--- START ---
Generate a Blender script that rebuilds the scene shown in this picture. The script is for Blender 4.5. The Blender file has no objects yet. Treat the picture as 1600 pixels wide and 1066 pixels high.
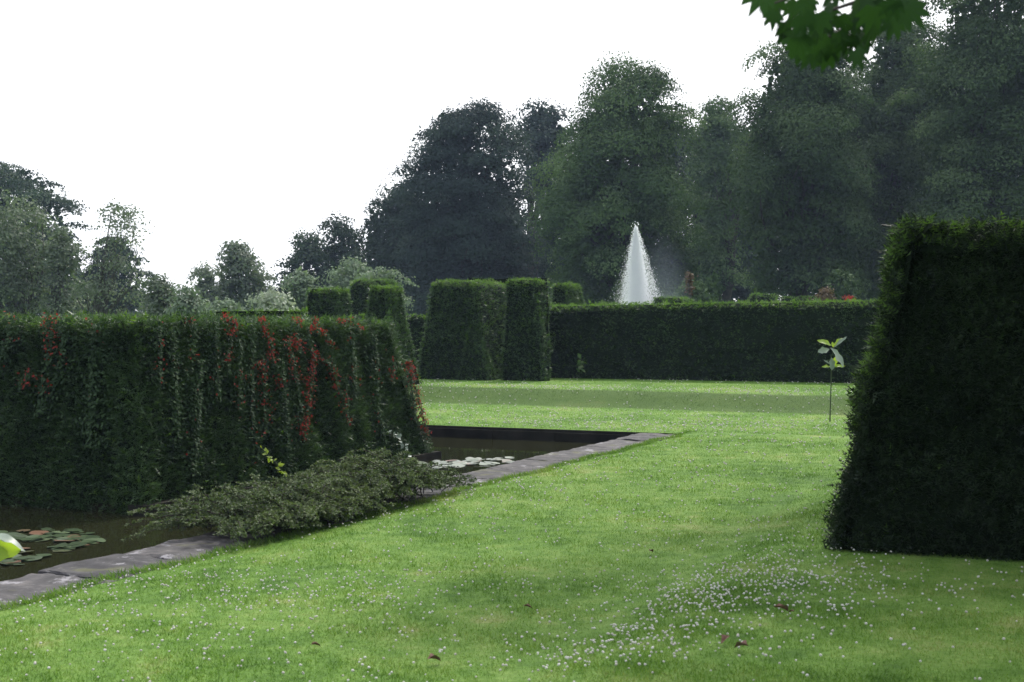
import bpy, math
import numpy as np
from mathutils import Vector
R = np.random.RandomState(7)
rad = math.radians
F_PX, HZ, CX, EYE = 2050.0, 511.0, 800.0, 1.6
scene = bpy.context.scene
HAZE = .0005
COL = scene.collection

# ------------------------------------------------------------------ frames
SD = np.array([.4115, .9114]); TD = np.array([-.9114, .4115]); O0 = np.array([-3.25, 8.32])
def ST(s, t):                      # pool axes -> world xy
    s = np.asarray(s, float); t = np.asarray(t, float)
    return O0[0] + s*SD[0] + t*TD[0], O0[1] + s*SD[1] + t*TD[1]
def toST(x, y):
    dx = x - O0[0]; dy = y - O0[1]
    return dx*SD[0] + dy*SD[1], dx*TD[0] + dy*TD[1]
def P(px, py, d):                  # where a photo point lies at a given distance
    return np.array([(px-CX)/F_PX*d, d, EYE - (py-HZ)/F_PX*d])
def G(px, py, h=0.):
    return P(px, py, (EYE-h)*F_PX/(py-HZ))
def unit(v):
    return v / np.maximum(np.linalg.norm(v, axis=-1, keepdims=True), 1e-9)

def make_noise(seed, n=14):
    r = np.random.RandomState(seed)
    k = unit(r.normal(size=(n, 3))) * r.uniform(.5, 1.6, (n, 1)); ph = r.uniform(0, 6.28, n)
    def f(p, sc=1.0):
        q = np.asarray(p) * np.asarray(sc) * 6.283
        return np.sin(q @ k.T + ph).sum(-1) / math.sqrt(n/2.)
    return f
NZ = make_noise(3)

def smooth(a, b, x):
    t = np.clip((x-a)/(b-a), 0, 1); return t*t*(3-2*t)
def ground_z(x, y):
    s, t = toST(x, y)
    z = .30*smooth(17.6, 18.75, s + .10*np.sin(t*.35))
    # slight bank that rises to the right of the camera
    a = G(860, 1066); b = G(1260, 790)
    dx, dy = b[0]-a[0], b[1]-a[1]; L = math.hypot(dx, dy)
    side = ((x-a[0])*dy - (y-a[1])*dx)/L
    z = z + .12*smooth(-.25, .55, side)*(1-smooth(11., 17., y))
    z = z + .008*np.sin(x*.9+1)*np.sin(y*.6)*smooth(-1.0, -2.2, t)*(1-smooth(14, 17, s))
    # the turf stands a little proud of the coping
    z = z + .035*smooth(-.68, -1.2, t)*(s < 12.5) + .02*(s > 12.42)
    return z

# ------------------------------------------------------------------ materials
def new_mat(name):
    m = bpy.data.materials.new(name); m.use_nodes = True
    nt = m.node_tree; nt.nodes.clear()
    out = nt.nodes.new('ShaderNodeOutputMaterial')
    return m, nt, out
def N(nt, t, **kw):
    n = nt.nodes.new(t)
    for k, v in kw.items():
        if k in n.inputs: n.inputs[k].default_value = v
        else: setattr(n, k, v)
    return n
def ramp(nt, fac, stops):
    r = nt.nodes.new('ShaderNodeValToRGB'); e = r.color_ramp.elements
    while len(e) < len(stops): e.new(.5)
    for i, (p, c) in enumerate(stops):
        e[i].position = p; e[i].color = (*c, 1)
    nt.links.new(fac, r.inputs[0]); return r.outputs[0]
def leaf_mat(name, dark, light, trans=.35, gloss=.25, rough=.5, nscale=.8, tcol=None, isl=.55):
    m, nt, out = new_mat(name); L = nt.links.new
    geo = N(nt, 'ShaderNodeNewGeometry'); tc = N(nt, 'ShaderNodeTexCoord')
    no = N(nt, 'ShaderNodeTexNoise', Scale=nscale, Detail=2.0)
    L(tc.outputs['Object'], no.inputs['Vector'])
    ad = N(nt, 'ShaderNodeMath', operation='ADD'); mu = N(nt, 'ShaderNodeMath', operation='MULTIPLY'); mu.inputs[1].default_value = isl
    L(geo.outputs['Random Per Island'], mu.inputs[0]); L(mu.outputs[0], ad.inputs[0])
    m2 = N(nt, 'ShaderNodeMath', operation='MULTIPLY_ADD'); m2.inputs[1].default_value = 1.6; m2.inputs[2].default_value = -.55
    L(no.outputs['Fac'], m2.inputs[0]); L(m2.outputs[0], ad.inputs[1])
    c = ramp(nt, ad.outputs[0], [(.05, dark), (.95, light)])
    p = N(nt, 'ShaderNodeBsdfPrincipled', Roughness=rough); p.inputs['Specular IOR Level'].default_value = gloss
    L(c, p.inputs['Base Color'])
    if trans > 0:
        tr = N(nt, 'ShaderNodeBsdfTranslucent'); mx = N(nt, 'ShaderNodeMixRGB', blend_type='MULTIPLY'); mx.inputs[0].default_value = 1
        mx.inputs[2].default_value = (*(tcol or (1.25, 1.5, .55)), 1)
        L(c, mx.inputs[1]); L(mx.outputs[0], tr.inputs['Color'])
        ms = N(nt, 'ShaderNodeMixShader'); ms.inputs[0].default_value = trans
        L(p.outputs[0], ms.inputs[1]); L(tr.outputs[0], ms.inputs[2]); L(ms.outputs[0], out.inputs[0])
    else: L(p.outputs[0], out.inputs[0])
    return m
def plain_mat(name, col, rough=.8, spec=.3, col2=None, nscale=8., bump=0.):
    m, nt, out = new_mat(name); L = nt.links.new
    p = N(nt, 'ShaderNodeBsdfPrincipled', Roughness=rough); p.inputs['Specular IOR Level'].default_value = spec
    if col2:
        tc = N(nt, 'ShaderNodeTexCoord'); no = N(nt, 'ShaderNodeTexNoise', Scale=nscale, Detail=5.)
        L(tc.outputs['Object'], no.inputs['Vector'])
        L(ramp(nt, no.outputs['Fac'], [(.35, col), (.65, col2)]), p.inputs['Base Color'])
        if bump:
            b = N(nt, 'ShaderNodeBump', Strength=bump); b.inputs['Distance'].default_value = .02
            L(no.outputs['Fac'], b.inputs['Height']); L(b.outputs[0], p.inputs['Normal'])
    else: p.inputs['Base Color'].default_value = (*col, 1)
    L(p.outputs[0], out.inputs[0]); return m

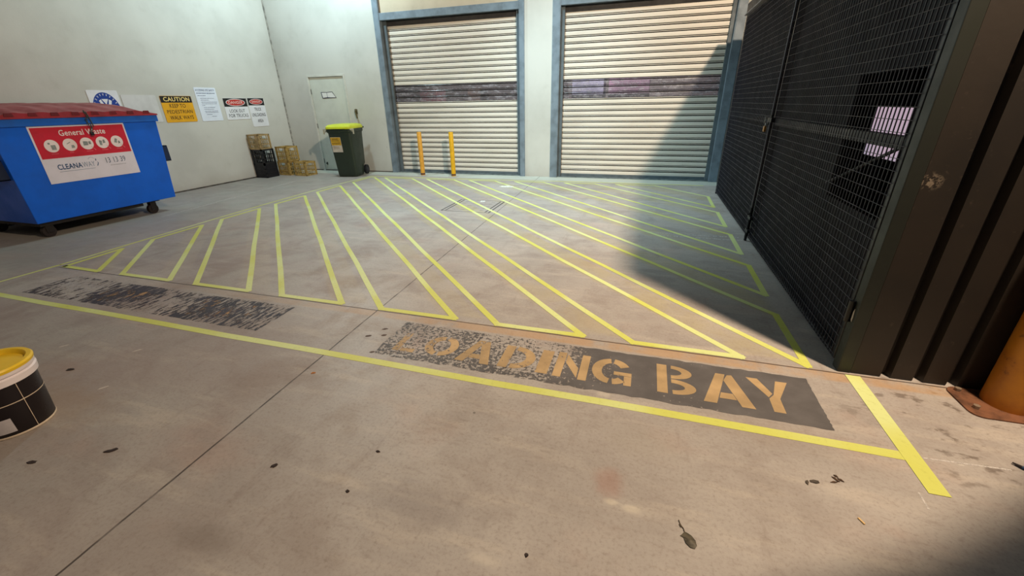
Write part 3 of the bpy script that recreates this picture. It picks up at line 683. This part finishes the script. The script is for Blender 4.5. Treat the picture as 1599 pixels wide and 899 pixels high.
--- END ---
_EXERCISE DETAILS:_ Ignore the images and quote every line of the listing exactly.

_REPLY:_
Generate a Blender script that rebuilds the scene shown in this picture. The script is for Blender 4.5. The Blender file has no objects yet. Treat the picture as 1600 pixels wide and 1066 pixels high.
import bpy, math
import numpy as np
from mathutils import Vector
R = np.random.RandomState(7)
rad = math.radians
F_PX, HZ, CX, EYE = 2050.0, 511.0, 800.0, 1.6
scene = bpy.context.scene
HAZE = .0005
COL = scene.collection

# ------------------------------------------------------------------ frames
SD = np.array([.4115, .9114]); TD = np.array([-.9114, .4115]); O0 = np.array([-3.25, 8.32])
def ST(s, t):                      # pool axes -> world xy
    s = np.asarray(s, float); t = np.asarray(t, float)
    return O0[0] + s*SD[0] + t*TD[0], O0[1] + s*SD[1] + t*TD[1]
def toST(x, y):
    dx = x - O0[0]; dy = y - O0[1]
    return dx*SD[0] + dy*SD[1], dx*TD[0] + dy*TD[1]
def P(px, py, d):                  # where a photo point lies at a given distance
    return np.array([(px-CX)/F_PX*d, d, EYE - (py-HZ)/F_PX*d])
def G(px, py, h=0.):
    return P(px, py, (EYE-h)*F_PX/(py-HZ))
def unit(v):
    return v / np.maximum(np.linalg.norm(v, axis=-1, keepdims=True), 1e-9)

def make_noise(seed, n=14):
    r = np.random.RandomState(seed)
    k = unit(r.normal(size=(n, 3))) * r.uniform(.5, 1.6, (n, 1)); ph = r.uniform(0, 6.28, n)
    def f(p, sc=1.0):
        q = np.asarray(p) * np.asarray(sc) * 6.283
        return np.sin(q @ k.T + ph).sum(-1) / math.sqrt(n/2.)
    return f
NZ = make_noise(3)

def smooth(a, b, x):
    t = np.clip((x-a)/(b-a), 0, 1); return t*t*(3-2*t)
def ground_z(x, y):
    s, t = toST(x, y)
    z = .30*smooth(17.6, 18.75, s + .10*np.sin(t*.35))
    # slight bank that rises to the right of the camera
    a = G(860, 1066); b = G(1260, 790)
    dx, dy = b[0]-a[0], b[1]-a[1]; L = math.hypot(dx, dy)
    side = ((x-a[0])*dy - (y-a[1])*dx)/L
    z = z + .12*smooth(-.25, .55, side)*(1-smooth(11., 17., y))
    z = z + .008*np.sin(x*.9+1)*np.sin(y*.6)*smooth(-1.0, -2.2, t)*(1-smooth(14, 17, s))
    # the turf stands a little proud of the coping
    z = z + .035*smooth(-.68, -1.2, t)*(s < 12.5) + .02*(s > 12.42)
    return z

# ------------------------------------------------------------------ materials
def new_mat(name):
    m = bpy.data.materials.new(name); m.use_nodes = True
    nt = m.node_tree; nt.nodes.clear()
    out = nt.nodes.new('ShaderNodeOutputMaterial')
    return m, nt, out
def N(nt, t, **kw):
    n = nt.nodes.new(t)
    for k, v in kw.items():
        if k in n.inputs: n.inputs[k].default_value = v
        else: setattr(n, k, v)
    return n
def ramp(nt, fac, stops):
    r = nt.nodes.new('ShaderNodeValToRGB'); e = r.color_ramp.elements
    while len(e) < len(stops): e.new(.5)
    for i, (p, c) in enumerate(stops):
        e[i].position = p; e[i].color = (*c, 1)
    nt.links.new(fac, r.inputs[0]); return r.outputs[0]
def leaf_mat(name, dark, light, trans=.35, gloss=.25, rough=.5, nscale=.8, tcol=None, isl=.55):
    m, nt, out = new_mat(name); L = nt.links.new
    geo = N(nt, 'ShaderNodeNewGeometry'); tc = N(nt, 'ShaderNodeTexCoord')
    no = N(nt, 'ShaderNodeTexNoise', Scale=nscale, Detail=2.0)
    L(tc.outputs['Object'], no.inputs['Vector'])
    ad = N(nt, 'ShaderNodeMath', operation='ADD'); mu = N(nt, 'ShaderNodeMath', operation='MULTIPLY'); mu.inputs[1].default_value = isl
    L(geo.outputs['Random Per Island'], mu.inputs[0]); L(mu.outputs[0], ad.inputs[0])
    m2 = N(nt, 'ShaderNodeMath', operation='MULTIPLY_ADD'); m2.inputs[1].default_value = 1.6; m2.inputs[2].default_value = -.55
    L(no.outputs['Fac'], m2.inputs[0]); L(m2.outputs[0], ad.inputs[1])
    c = ramp(nt, ad.outputs[0], [(.05, dark), (.95, light)])
    p = N(nt, 'ShaderNodeBsdfPrincipled', Roughness=rough); p.inputs['Specular IOR Level'].default_value = gloss
    L(c, p.inputs['Base Color'])
    if trans > 0:
        tr = N(nt, 'ShaderNodeBsdfTranslucent'); mx = N(nt, 'ShaderNodeMixRGB', blend_type='MULTIPLY'); mx.inputs[0].default_value = 1
        mx.inputs[2].default_value = (*(tcol or (1.25, 1.5, .55)), 1)
        L(c, mx.inputs[1]); L(mx.outputs[0], tr.inputs['Color'])
        ms = N(nt, 'ShaderNodeMixShader'); ms.inputs[0].default_value = trans
        L(p.outputs[0], ms.inputs[1]); L(tr.outputs[0], ms.inputs[2]); L(ms.outputs[0], out.inputs[0])
    else: L(p.outputs[0], out.inputs[0])
    return m
def plain_mat(name, col, rough=.8, spec=.3, col2=None, nscale=8., bump=0.):
    m, nt, out = new_mat(name); L = nt.links.new
    p = N(nt, 'ShaderNodeBsdfPrincipled', Roughness=rough); p.inputs['Specular IOR Level'].default_value = spec
    if col2:
        tc = N(nt, 'ShaderNodeTexCoord'); no = N(nt, 'ShaderNodeTexNoise', Scale=nscale, Detail=5.)
        L(tc.outputs['Object'], no.inputs['Vector'])
        L(ramp(nt, no.outputs['Fac'], [(.35, col), (.65, col2)]), p.inputs['Base Color'])
        if bump:
            b = N(nt, 'ShaderNodeBump', Strength=bump); b.inputs['Distance'].default_value = .02
            L(no.outputs['Fac'], b.inputs['Height']); L(b.outputs[0], p.inputs['Normal'])
    else: p.inputs['Base Color'].default_value = (*col, 1)
    L(p.outputs[0], out.inputs[0]); return m

Write part 3 of the bpy script that recreates this picture. It picks up at line 683. This part finishes the script. The script is for Blender 4.5. Treat the picture as 1599 pixels wide and 899 pixels high.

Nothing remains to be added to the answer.